Date

3-2022

Department

School of Music

Degree

Master of Arts in Ethnomusicology (MA)

Chair

George McDow

Keywords

song ownership, seven-note shaped note singing, New Harp of Columbia, old harp singing, socio-musical variation, bi-musicality

Disciplines

Music

Abstract

This project explores the identity and sustainability of the shaped note singing tradition among the community of the Friends of the New Harp of Columbia. A pattern emerged in fieldwork of song ownership, songs that each member considered to be “theirs.” Songs of ownership intertwine with education, preservation, and mediation of multiple realities to provide a link between identity and preservation and between the past, present, and future. The community actively preserves their musical tradition through song ownership.
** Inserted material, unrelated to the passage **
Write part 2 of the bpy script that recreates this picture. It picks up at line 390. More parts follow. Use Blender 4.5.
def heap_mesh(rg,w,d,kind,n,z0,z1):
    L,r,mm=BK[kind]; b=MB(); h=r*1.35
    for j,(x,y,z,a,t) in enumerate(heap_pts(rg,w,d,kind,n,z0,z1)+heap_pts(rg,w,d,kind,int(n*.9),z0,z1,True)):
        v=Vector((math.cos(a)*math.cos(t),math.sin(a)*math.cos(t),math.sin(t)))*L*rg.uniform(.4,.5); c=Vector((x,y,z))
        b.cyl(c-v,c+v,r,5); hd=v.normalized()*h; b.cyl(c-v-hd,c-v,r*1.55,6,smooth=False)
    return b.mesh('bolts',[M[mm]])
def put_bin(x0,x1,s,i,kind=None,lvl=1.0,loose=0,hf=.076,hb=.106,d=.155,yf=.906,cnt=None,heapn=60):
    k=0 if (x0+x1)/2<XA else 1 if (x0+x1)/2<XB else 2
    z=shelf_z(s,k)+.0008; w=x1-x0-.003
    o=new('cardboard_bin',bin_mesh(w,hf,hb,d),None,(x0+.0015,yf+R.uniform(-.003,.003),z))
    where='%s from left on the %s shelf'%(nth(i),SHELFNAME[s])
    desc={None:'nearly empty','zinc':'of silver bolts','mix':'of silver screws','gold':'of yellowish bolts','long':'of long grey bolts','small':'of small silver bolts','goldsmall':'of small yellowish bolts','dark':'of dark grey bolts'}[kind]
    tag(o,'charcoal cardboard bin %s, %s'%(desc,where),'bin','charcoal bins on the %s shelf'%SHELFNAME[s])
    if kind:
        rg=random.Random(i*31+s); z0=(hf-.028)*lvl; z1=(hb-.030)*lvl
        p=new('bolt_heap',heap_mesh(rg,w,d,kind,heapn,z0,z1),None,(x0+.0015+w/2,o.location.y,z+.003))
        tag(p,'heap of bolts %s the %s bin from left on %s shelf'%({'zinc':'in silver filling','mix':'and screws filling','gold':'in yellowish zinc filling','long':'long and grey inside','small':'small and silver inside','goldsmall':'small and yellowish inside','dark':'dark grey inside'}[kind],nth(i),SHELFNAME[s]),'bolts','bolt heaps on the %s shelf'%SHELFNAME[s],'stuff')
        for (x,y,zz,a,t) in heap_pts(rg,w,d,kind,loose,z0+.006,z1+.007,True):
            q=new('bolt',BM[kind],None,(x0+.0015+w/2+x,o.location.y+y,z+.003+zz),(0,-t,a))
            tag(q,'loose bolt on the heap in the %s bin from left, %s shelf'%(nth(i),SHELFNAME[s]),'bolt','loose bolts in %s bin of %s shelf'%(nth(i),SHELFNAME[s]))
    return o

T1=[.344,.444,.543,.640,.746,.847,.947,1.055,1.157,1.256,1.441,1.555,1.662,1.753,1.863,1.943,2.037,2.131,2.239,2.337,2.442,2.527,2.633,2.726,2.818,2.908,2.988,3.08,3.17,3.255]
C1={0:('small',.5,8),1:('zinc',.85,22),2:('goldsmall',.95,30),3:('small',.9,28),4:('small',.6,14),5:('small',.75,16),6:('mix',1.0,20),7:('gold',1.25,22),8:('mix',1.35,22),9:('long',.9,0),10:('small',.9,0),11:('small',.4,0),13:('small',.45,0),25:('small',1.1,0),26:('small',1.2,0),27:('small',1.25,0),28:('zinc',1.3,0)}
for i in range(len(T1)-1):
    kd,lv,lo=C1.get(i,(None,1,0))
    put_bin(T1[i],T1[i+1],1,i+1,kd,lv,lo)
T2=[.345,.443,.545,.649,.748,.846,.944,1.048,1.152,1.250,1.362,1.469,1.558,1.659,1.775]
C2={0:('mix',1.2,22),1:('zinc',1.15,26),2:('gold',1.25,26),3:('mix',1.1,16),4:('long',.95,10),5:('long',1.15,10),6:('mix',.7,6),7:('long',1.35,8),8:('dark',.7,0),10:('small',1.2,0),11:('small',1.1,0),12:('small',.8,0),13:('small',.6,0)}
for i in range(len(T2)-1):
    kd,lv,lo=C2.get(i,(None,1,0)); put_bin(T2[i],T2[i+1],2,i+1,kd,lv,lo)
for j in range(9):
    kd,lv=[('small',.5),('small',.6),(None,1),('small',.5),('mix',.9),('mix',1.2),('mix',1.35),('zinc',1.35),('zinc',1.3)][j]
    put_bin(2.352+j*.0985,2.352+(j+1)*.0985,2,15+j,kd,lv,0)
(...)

The sustainability and survival of songs of ownership is emphasized in two ways: an emphasis on participation, not performance, and an emphasis on rudiment education. Participation and education are ways the old harp community is disrupting the current narrative that exists about mountain music and identity. This “end of the line” narrative of mountain music and identity is problematic because it distances the observer from the tradition, keeping it observed in the past instead of relevantly engaged in the present. A phenomenon of tune variation presented itself in the fieldwork. Hood’s bi-musicality model worked for basic acquisition of harp singing. However, due to the minutia of tune variations within the community, the fact that there is not creative agency to prove fluency per Hood, and the variations were not necessarily set systems but socially predicated variants, a companion model was needed to account for the variants within systems, especially the ones creating sub-cultures and communities. The term chosen for these variations is socio-musical variation.